DATASET RECORDS:
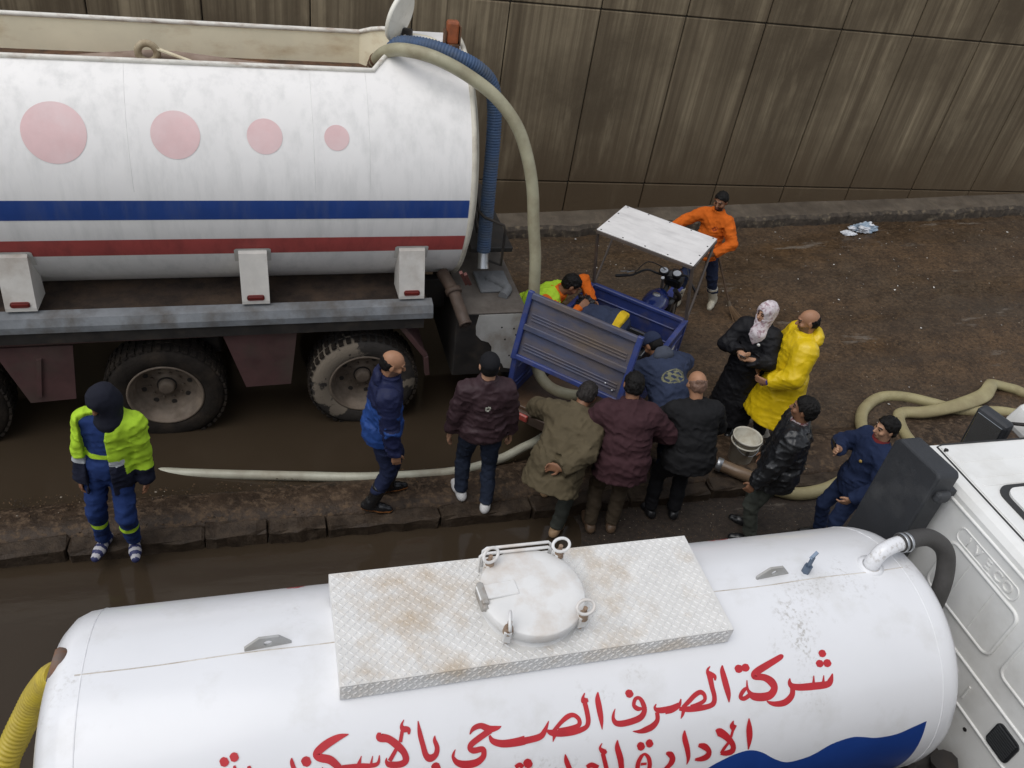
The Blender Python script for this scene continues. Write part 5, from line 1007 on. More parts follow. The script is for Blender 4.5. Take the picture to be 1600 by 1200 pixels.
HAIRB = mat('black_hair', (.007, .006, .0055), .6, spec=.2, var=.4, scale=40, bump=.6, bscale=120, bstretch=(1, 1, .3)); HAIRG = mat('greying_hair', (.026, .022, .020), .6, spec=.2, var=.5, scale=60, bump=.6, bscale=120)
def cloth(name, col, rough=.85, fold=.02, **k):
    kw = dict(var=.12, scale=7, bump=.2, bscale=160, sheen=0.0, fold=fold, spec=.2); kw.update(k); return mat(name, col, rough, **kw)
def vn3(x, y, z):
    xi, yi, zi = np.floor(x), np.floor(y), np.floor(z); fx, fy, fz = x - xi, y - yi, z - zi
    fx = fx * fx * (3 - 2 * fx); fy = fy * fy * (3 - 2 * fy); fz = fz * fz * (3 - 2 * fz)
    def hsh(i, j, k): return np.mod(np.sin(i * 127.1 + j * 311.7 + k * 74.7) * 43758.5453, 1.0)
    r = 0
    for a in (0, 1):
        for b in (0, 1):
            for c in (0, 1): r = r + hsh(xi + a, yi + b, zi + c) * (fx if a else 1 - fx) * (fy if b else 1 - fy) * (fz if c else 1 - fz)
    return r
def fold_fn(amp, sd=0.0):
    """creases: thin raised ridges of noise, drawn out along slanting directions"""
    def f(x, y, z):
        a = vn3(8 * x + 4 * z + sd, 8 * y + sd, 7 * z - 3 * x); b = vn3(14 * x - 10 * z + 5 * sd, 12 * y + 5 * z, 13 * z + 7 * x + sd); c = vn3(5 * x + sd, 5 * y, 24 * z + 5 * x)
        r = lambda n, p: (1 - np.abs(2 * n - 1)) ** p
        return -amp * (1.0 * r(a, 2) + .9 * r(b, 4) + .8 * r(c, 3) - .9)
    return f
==
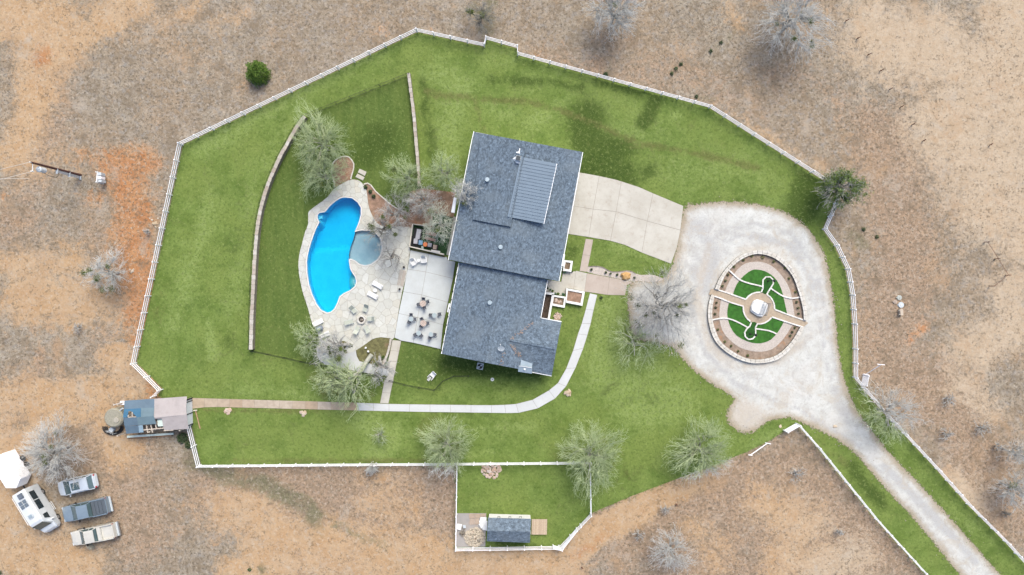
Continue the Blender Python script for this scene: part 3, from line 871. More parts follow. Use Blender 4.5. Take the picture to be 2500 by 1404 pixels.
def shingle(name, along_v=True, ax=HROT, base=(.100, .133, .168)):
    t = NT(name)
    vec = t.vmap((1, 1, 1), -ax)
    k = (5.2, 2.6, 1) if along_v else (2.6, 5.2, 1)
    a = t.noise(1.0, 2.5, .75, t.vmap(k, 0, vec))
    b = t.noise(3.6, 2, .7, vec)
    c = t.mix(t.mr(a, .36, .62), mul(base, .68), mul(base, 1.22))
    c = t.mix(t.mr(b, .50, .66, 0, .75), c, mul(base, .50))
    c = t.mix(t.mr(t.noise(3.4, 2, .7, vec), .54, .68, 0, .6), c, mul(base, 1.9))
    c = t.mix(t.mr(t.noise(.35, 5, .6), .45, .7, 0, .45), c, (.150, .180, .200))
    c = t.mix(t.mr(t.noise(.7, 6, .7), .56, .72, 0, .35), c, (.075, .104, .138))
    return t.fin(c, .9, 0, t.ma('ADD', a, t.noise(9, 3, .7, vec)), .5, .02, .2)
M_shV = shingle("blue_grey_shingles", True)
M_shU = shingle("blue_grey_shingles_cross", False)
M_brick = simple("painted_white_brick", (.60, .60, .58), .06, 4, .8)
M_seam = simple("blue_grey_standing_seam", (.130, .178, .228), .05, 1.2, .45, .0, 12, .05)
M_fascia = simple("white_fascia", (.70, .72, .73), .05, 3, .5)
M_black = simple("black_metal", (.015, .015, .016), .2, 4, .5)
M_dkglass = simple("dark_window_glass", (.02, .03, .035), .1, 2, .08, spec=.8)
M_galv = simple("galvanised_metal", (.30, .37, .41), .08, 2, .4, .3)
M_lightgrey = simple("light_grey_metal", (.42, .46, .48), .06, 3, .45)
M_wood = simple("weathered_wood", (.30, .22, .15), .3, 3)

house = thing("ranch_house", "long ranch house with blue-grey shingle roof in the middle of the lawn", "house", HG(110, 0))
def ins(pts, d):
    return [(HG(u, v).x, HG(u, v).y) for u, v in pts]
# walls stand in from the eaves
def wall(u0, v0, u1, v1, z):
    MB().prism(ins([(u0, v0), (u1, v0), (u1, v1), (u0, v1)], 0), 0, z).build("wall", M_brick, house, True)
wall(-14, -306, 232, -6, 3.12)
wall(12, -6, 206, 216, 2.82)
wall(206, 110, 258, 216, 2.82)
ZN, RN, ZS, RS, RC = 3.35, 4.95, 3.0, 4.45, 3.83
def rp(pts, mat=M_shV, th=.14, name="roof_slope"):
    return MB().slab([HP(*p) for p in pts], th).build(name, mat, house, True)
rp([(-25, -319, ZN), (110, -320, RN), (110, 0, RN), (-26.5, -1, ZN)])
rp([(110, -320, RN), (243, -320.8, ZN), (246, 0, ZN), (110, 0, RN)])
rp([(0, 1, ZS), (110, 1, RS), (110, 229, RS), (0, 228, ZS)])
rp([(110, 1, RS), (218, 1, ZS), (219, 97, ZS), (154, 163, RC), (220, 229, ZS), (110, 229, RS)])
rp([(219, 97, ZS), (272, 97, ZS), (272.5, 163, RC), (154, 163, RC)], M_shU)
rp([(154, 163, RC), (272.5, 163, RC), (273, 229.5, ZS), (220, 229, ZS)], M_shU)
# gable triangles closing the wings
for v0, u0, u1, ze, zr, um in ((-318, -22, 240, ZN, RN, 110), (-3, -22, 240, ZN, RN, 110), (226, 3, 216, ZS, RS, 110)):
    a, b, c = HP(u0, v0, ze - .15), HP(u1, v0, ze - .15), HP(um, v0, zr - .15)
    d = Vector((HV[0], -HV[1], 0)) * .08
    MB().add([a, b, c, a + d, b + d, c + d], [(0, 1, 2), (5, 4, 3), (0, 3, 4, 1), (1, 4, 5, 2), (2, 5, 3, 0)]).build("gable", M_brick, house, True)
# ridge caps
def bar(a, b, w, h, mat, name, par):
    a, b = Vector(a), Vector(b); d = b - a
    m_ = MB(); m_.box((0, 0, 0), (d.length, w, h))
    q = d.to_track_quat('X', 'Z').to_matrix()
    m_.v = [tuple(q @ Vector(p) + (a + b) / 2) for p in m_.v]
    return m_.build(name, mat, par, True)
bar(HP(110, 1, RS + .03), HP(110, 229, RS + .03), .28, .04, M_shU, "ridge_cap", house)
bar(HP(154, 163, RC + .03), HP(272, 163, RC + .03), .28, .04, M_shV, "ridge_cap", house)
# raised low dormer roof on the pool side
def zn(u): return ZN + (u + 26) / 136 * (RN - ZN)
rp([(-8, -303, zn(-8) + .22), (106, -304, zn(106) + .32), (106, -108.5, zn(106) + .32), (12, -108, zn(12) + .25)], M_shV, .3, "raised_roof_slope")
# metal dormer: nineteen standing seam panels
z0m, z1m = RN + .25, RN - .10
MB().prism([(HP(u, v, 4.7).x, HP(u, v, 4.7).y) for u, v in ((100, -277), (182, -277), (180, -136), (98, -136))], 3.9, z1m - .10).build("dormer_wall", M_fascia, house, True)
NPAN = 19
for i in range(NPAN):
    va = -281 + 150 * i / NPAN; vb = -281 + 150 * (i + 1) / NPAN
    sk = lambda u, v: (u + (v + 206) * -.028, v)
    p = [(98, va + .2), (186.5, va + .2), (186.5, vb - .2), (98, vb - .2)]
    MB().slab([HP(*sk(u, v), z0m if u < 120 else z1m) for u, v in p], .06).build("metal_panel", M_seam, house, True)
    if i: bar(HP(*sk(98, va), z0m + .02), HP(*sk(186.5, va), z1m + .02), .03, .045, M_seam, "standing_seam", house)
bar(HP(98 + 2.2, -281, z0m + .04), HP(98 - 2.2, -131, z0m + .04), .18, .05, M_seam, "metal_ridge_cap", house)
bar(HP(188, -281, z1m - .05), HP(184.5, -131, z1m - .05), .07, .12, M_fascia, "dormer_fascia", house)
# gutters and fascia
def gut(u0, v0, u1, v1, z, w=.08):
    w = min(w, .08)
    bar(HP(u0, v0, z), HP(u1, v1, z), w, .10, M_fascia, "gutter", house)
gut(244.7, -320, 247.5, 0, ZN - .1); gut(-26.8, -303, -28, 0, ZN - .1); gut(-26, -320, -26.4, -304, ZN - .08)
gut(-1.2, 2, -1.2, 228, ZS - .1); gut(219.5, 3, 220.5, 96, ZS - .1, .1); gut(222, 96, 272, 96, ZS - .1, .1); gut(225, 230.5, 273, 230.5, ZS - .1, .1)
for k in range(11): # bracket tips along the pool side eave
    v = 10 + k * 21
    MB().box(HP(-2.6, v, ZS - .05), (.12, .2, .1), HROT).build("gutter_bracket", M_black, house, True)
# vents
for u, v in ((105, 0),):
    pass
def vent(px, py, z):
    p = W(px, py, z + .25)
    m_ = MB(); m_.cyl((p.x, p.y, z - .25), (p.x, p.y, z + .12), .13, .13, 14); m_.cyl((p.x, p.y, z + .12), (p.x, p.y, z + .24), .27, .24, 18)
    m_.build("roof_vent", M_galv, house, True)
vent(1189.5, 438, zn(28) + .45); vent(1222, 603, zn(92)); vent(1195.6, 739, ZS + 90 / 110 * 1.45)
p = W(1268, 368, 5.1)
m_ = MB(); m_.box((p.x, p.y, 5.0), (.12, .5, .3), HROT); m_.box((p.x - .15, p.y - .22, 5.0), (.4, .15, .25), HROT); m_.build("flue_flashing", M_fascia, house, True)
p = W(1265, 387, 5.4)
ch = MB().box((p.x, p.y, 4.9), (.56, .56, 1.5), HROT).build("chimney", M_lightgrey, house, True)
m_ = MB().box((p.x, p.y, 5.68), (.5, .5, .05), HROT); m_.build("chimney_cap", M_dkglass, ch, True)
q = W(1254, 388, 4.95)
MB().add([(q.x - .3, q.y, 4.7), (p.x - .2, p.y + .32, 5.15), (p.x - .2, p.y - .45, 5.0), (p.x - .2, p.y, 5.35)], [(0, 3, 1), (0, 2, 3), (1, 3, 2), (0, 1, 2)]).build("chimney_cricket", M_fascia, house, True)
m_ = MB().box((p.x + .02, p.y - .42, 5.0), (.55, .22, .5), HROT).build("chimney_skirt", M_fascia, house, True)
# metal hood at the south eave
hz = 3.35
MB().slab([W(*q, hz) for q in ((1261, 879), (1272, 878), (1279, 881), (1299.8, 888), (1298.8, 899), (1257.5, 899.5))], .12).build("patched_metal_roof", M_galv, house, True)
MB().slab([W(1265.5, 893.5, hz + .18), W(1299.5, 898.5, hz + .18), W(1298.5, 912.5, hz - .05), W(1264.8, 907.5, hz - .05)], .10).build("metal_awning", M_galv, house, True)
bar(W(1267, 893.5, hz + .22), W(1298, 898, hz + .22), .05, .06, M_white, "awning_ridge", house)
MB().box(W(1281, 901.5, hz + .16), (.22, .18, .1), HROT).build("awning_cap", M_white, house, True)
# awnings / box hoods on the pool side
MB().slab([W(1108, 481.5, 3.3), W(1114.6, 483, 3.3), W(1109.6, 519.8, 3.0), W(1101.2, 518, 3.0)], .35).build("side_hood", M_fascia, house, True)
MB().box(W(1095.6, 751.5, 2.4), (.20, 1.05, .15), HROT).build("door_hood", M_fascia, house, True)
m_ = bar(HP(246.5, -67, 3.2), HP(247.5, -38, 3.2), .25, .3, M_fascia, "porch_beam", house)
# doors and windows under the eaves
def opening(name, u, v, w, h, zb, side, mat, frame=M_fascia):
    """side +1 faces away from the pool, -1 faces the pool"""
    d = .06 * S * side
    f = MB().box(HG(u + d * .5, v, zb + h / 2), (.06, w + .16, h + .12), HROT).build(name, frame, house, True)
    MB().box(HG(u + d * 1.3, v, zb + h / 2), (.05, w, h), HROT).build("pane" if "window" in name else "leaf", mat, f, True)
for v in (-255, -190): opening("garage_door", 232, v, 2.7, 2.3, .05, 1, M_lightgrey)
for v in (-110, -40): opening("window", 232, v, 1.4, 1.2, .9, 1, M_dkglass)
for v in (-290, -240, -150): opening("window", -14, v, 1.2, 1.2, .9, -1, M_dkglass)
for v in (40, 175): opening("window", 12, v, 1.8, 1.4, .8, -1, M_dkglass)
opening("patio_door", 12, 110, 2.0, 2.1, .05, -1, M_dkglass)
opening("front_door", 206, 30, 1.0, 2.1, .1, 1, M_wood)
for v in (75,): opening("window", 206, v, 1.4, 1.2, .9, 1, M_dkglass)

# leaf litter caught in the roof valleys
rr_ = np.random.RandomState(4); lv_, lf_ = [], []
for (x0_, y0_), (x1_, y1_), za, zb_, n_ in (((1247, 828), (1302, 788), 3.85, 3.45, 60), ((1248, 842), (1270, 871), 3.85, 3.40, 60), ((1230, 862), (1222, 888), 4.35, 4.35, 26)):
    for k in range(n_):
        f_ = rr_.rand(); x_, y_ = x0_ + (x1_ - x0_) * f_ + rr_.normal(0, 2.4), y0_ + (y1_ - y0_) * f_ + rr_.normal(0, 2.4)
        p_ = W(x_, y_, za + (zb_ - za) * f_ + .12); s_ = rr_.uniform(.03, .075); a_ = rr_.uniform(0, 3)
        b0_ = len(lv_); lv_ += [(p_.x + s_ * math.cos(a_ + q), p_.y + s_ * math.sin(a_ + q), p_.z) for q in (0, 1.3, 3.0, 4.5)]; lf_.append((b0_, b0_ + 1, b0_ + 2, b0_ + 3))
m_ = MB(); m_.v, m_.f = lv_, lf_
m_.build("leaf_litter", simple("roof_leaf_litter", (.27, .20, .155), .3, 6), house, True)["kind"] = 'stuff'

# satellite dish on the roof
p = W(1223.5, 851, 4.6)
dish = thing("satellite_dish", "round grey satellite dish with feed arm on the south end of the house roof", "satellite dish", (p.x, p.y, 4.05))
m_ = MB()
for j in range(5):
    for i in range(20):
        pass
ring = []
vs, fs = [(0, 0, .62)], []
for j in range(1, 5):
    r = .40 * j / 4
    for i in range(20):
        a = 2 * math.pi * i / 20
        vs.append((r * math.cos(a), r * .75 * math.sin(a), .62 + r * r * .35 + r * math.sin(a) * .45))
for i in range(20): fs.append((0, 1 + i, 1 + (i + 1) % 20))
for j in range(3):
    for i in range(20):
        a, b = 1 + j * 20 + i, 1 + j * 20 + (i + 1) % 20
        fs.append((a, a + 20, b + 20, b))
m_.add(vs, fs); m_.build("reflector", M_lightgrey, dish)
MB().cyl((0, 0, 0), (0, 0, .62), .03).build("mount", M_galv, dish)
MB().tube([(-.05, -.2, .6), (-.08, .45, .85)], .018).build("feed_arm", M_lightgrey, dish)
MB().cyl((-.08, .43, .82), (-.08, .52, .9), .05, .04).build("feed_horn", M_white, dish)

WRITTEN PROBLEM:
From the listing above, output exactly the run of lines that starts with the line containing "Continue the Blender" and ends with the line containing "(.30, .22, .15), .3, 3)".

SOLUTION FOR THIS PROBLEM:
Continue the Blender Python script for this scene: part 3, from line 871. More parts follow. Use Blender 4.5. Take the picture to be 2500 by 1404 pixels.
def shingle(name, along_v=True, ax=HROT, base=(.100, .133, .168)):
    t = NT(name)
    vec = t.vmap((1, 1, 1), -ax)
    k = (5.2, 2.6, 1) if along_v else (2.6, 5.2, 1)
    a = t.noise(1.0, 2.5, .75, t.vmap(k, 0, vec))
    b = t.noise(3.6, 2, .7, vec)
    c = t.mix(t.mr(a, .36, .62), mul(base, .68), mul(base, 1.22))
    c = t.mix(t.mr(b, .50, .66, 0, .75), c, mul(base, .50))
    c = t.mix(t.mr(t.noise(3.4, 2, .7, vec), .54, .68, 0, .6), c, mul(base, 1.9))
    c = t.mix(t.mr(t.noise(.35, 5, .6), .45, .7, 0, .45), c, (.150, .180, .200))
    c = t.mix(t.mr(t.noise(.7, 6, .7), .56, .72, 0, .35), c, (.075, .104, .138))
    return t.fin(c, .9, 0, t.ma('ADD', a, t.noise(9, 3, .7, vec)), .5, .02, .2)
M_shV = shingle("blue_grey_shingles", True)
M_shU = shingle("blue_grey_shingles_cross", False)
M_brick = simple("painted_white_brick", (.60, .60, .58), .06, 4, .8)
M_seam = simple("blue_grey_standing_seam", (.130, .178, .228), .05, 1.2, .45, .0, 12, .05)
M_fascia = simple("white_fascia", (.70, .72, .73), .05, 3, .5)
M_black = simple("black_metal", (.015, .015, .016), .2, 4, .5)
M_dkglass = simple("dark_window_glass", (.02, .03, .035), .1, 2, .08, spec=.8)
M_galv = simple("galvanised_metal", (.30, .37, .41), .08, 2, .4, .3)
M_lightgrey = simple("light_grey_metal", (.42, .46, .48), .06, 3, .45)
M_wood = simple("weathered_wood", (.30, .22, .15), .3, 3)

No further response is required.